*WHAT YOU SHOULD DO*. Reproduce nothing but the lines from the start of the material through the line that includes "WARM = (1.0, .72, .38)", both ends included, and omit every picture.

____

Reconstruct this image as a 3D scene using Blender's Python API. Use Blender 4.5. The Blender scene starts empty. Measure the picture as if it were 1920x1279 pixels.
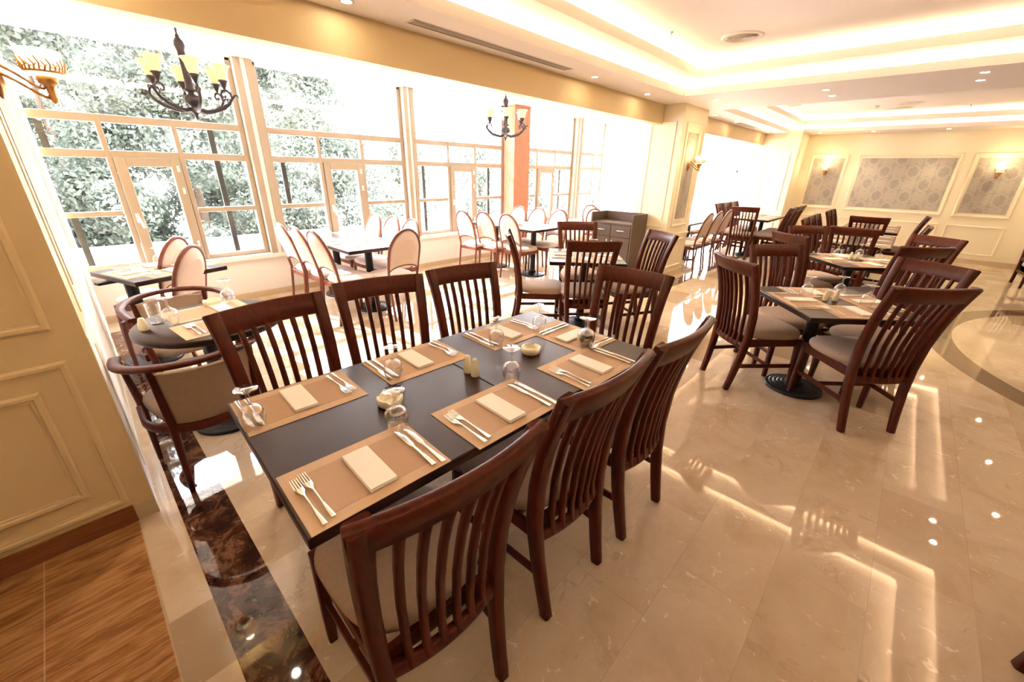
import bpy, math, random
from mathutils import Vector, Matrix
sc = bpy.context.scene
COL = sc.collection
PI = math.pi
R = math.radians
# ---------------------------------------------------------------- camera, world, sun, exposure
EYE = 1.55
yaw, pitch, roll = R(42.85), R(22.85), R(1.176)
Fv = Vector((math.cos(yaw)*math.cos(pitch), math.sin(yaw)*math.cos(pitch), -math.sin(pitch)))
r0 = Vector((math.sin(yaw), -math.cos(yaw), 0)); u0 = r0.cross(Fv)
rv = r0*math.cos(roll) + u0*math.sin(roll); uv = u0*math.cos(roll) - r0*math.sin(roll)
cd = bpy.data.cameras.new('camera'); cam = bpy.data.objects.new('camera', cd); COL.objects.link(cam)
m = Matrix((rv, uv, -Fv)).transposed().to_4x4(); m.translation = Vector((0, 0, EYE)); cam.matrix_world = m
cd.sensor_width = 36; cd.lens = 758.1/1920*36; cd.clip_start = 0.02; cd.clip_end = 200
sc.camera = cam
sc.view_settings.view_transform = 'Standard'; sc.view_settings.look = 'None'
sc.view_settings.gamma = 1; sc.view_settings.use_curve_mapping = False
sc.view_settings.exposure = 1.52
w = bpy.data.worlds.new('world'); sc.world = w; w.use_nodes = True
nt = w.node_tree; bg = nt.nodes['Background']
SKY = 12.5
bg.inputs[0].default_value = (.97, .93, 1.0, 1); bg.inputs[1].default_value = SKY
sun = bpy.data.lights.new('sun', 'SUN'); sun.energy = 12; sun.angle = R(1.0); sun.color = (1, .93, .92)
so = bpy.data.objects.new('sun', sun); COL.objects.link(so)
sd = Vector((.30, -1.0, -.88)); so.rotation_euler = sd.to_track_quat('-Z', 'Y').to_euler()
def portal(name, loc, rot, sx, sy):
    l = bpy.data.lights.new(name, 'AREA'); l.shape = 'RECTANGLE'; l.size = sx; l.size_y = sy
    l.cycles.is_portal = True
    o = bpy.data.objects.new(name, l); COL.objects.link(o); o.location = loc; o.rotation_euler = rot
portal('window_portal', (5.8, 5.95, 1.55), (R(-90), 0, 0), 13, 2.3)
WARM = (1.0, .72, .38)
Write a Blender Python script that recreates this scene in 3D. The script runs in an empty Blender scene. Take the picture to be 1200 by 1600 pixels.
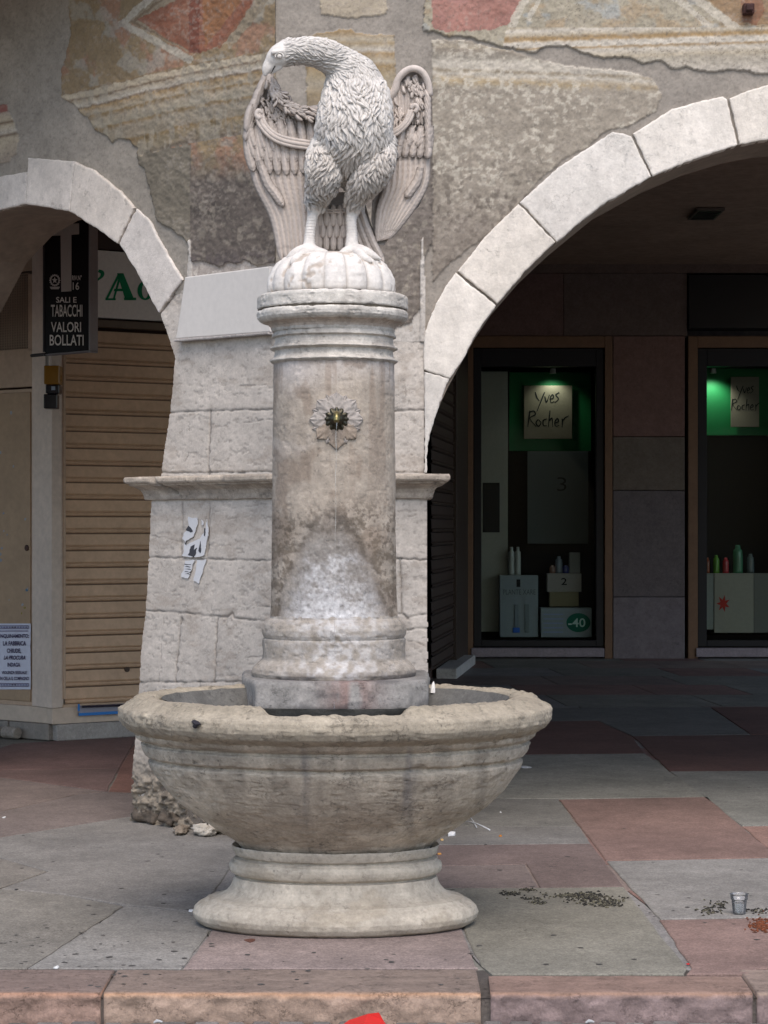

____

*FINAL RESULT*.
Reconstruct this image as a 3D scene using Blender's Python API. Use Blender 4.5. The Blender scene starts empty. Measure the picture as if it were 1920x1279 pixels.
import bpy, math, random
from mathutils import Vector, Matrix
sc = bpy.context.scene
COL = sc.collection
PI = math.pi
R = math.radians
# ---------------------------------------------------------------- camera, world, sun, exposure
EYE = 1.55
yaw, pitch, roll = R(42.85), R(22.85), R(1.176)
Fv = Vector((math.cos(yaw)*math.cos(pitch), math.sin(yaw)*math.cos(pitch), -math.sin(pitch)))
r0 = Vector((math.sin(yaw), -math.cos(yaw), 0)); u0 = r0.cross(Fv)
rv = r0*math.cos(roll) + u0*math.sin(roll); uv = u0*math.cos(roll) - r0*math.sin(roll)
cd = bpy.data.cameras.new('camera'); cam = bpy.data.objects.new('camera', cd); COL.objects.link(cam)
m = Matrix((rv, uv, -Fv)).transposed().to_4x4(); m.translation = Vector((0, 0, EYE)); cam.matrix_world = m
cd.sensor_width = 36; cd.lens = 758.1/1920*36; cd.clip_start = 0.02; cd.clip_end = 200
sc.camera = cam
sc.view_settings.view_transform = 'Standard'; sc.view_settings.look = 'None'
sc.view_settings.gamma = 1; sc.view_settings.use_curve_mapping = False
sc.view_settings.exposure = 1.52
w = bpy.data.worlds.new('world'); sc.world = w; w.use_nodes = True
nt = w.node_tree; bg = nt.nodes['Background']
SKY = 12.5
bg.inputs[0].default_value = (.97, .93, 1.0, 1); bg.inputs[1].default_value = SKY
sun = bpy.data.lights.new('sun', 'SUN'); sun.energy = 12; sun.angle = R(1.0); sun.color = (1, .93, .92)
so = bpy.data.objects.new('sun', sun); COL.objects.link(so)
sd = Vector((.30, -1.0, -.88)); so.rotation_euler = sd.to_track_quat('-Z', 'Y').to_euler()
def portal(name, loc, rot, sx, sy):
    l = bpy.data.lights.new(name, 'AREA'); l.shape = 'RECTANGLE'; l.size = sx; l.size_y = sy
    l.cycles.is_portal = True
    o = bpy.data.objects.new(name, l); COL.objects.link(o); o.location = loc; o.rotation_euler = rot
portal('window_portal', (5.8, 5.95, 1.55), (R(-90), 0, 0), 13, 2.3)
WARM = (1.0, .72, .38)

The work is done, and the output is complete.